Both are available in clock radio format, so you can stirred from your sleep by whatever station you choose, be it the news, rousing classical tunes or the latest heavy metal tracks.

DAB:

DAB radio uses digital rather than analogue signals to broadcast over the airwaves. On the upside, that means near CD-quality sound with no more hissing, popping or crackling. But if the signal isn’t strong, you get nothing at all. UK coverage is now pretty good, but there can be dead spots in some areas of your home.

Digital signals use less bandwidth than traditional FM/AM signals and as such, a huge range of stations are available. DAB units also display real-time ‘radiotext’ information - such as song names, music type or news and traffic updates.
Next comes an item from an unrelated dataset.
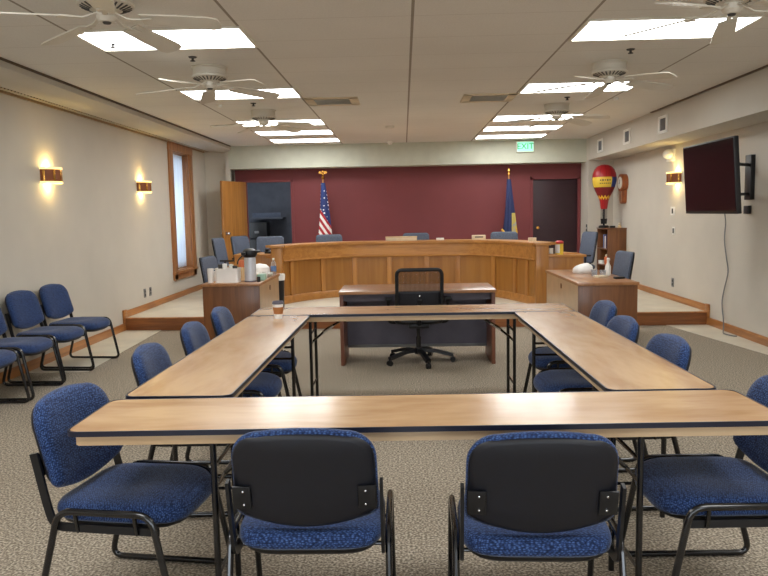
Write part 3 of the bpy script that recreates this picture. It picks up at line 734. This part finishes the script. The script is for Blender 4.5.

There are a few things to bear in mind though. Digital radios sometimes have a slight delay. So if you’re listening to the football on the radio and your next door neighbour’s watching it on TV, you might just hear the cheer before you hear the goal being scored.

Analogue:

In terms of cost-efficiency and simplicity, a traditional analogue radio is hard to beat. Essentially unchanged from that dusty old set your granny listens to, you choose between FM and AM, turn the dial and you’re away. OK, so it’s not quite as simple as that.

FM sound quality can actually be better than DAB, provided the signal is strong enough. That’s why many audiophiles are resisting the move to digital. But the AM signal (i.e. Radio 5Live, Radio 4 long wave) just can’t compete.